MATERIAL —
-- begin --
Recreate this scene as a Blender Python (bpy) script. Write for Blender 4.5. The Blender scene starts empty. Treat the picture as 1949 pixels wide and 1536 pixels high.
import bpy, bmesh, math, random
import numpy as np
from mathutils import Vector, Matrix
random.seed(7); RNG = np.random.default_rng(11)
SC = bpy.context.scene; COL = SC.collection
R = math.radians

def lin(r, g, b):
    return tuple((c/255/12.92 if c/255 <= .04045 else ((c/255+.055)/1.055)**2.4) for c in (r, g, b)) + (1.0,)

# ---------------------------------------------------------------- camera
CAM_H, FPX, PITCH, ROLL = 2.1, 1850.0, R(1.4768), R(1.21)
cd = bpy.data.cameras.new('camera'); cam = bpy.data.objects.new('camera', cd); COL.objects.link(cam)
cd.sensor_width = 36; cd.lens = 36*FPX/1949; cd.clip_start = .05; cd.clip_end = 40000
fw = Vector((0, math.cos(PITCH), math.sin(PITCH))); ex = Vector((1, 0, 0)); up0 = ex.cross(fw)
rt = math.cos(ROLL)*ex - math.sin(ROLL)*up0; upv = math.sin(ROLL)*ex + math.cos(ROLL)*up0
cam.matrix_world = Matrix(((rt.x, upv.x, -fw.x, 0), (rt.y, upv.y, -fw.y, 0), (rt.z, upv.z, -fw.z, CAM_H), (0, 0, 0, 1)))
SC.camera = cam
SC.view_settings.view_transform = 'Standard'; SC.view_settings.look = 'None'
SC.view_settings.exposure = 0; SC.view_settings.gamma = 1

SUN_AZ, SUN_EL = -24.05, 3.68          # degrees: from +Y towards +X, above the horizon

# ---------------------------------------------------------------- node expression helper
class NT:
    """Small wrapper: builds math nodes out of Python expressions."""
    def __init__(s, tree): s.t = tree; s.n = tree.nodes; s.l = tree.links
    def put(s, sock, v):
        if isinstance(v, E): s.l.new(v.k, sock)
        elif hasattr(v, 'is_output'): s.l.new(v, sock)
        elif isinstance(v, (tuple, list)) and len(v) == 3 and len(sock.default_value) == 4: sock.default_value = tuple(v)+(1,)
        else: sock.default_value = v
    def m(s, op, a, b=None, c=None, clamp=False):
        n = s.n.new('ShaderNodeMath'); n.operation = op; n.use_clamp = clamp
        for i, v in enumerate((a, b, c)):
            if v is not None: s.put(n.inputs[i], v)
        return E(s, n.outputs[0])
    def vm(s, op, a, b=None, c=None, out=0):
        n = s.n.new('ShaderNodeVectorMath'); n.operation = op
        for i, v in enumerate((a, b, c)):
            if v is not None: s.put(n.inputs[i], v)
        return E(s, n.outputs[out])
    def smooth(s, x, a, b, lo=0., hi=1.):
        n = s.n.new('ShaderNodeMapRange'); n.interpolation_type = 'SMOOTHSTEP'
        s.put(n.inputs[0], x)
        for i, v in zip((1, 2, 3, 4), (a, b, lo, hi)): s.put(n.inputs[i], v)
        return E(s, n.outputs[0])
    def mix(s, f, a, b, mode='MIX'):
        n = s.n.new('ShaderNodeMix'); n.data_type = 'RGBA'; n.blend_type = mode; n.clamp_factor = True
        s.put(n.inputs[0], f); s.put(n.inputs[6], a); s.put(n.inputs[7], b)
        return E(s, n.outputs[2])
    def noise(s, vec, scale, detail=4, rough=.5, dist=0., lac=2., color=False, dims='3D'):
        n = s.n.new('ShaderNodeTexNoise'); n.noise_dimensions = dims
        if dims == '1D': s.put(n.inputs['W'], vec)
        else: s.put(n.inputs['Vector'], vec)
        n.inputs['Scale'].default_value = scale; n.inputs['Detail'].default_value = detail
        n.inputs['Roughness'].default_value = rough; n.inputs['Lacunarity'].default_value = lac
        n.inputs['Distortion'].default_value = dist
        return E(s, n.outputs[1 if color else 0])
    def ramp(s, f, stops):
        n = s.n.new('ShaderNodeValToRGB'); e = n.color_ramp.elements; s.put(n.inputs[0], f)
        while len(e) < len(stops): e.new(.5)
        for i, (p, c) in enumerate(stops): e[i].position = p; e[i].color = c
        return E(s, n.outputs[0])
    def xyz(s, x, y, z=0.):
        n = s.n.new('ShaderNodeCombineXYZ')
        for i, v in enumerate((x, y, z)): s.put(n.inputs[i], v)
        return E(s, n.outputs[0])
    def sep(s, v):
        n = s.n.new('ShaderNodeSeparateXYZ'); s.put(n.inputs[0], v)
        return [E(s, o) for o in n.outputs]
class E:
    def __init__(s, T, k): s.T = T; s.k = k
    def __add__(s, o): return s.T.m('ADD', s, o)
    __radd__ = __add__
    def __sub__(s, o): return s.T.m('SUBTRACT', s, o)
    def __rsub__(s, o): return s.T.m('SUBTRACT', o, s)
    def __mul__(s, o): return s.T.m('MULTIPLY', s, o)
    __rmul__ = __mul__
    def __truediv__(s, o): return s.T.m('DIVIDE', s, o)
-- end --
EXERCISE — Using the material above, quote the first line and each line after it, stopping at and including the line that holds "return tuple((c/255/12.92 if".

ANSWER TO THE EXERCISE —
Recreate this scene as a Blender Python (bpy) script. Write for Blender 4.5. The Blender scene starts empty. Treat the picture as 1949 pixels wide and 1536 pixels high.
import bpy, bmesh, math, random
import numpy as np
from mathutils import Vector, Matrix
random.seed(7); RNG = np.random.default_rng(11)
SC = bpy.context.scene; COL = SC.collection
R = math.radians

def lin(r, g, b):
    return tuple((c/255/12.92 if c/255 <= .04045 else ((c/255+.055)/1.055)**2.4) for c in (r, g, b)) + (1.0,)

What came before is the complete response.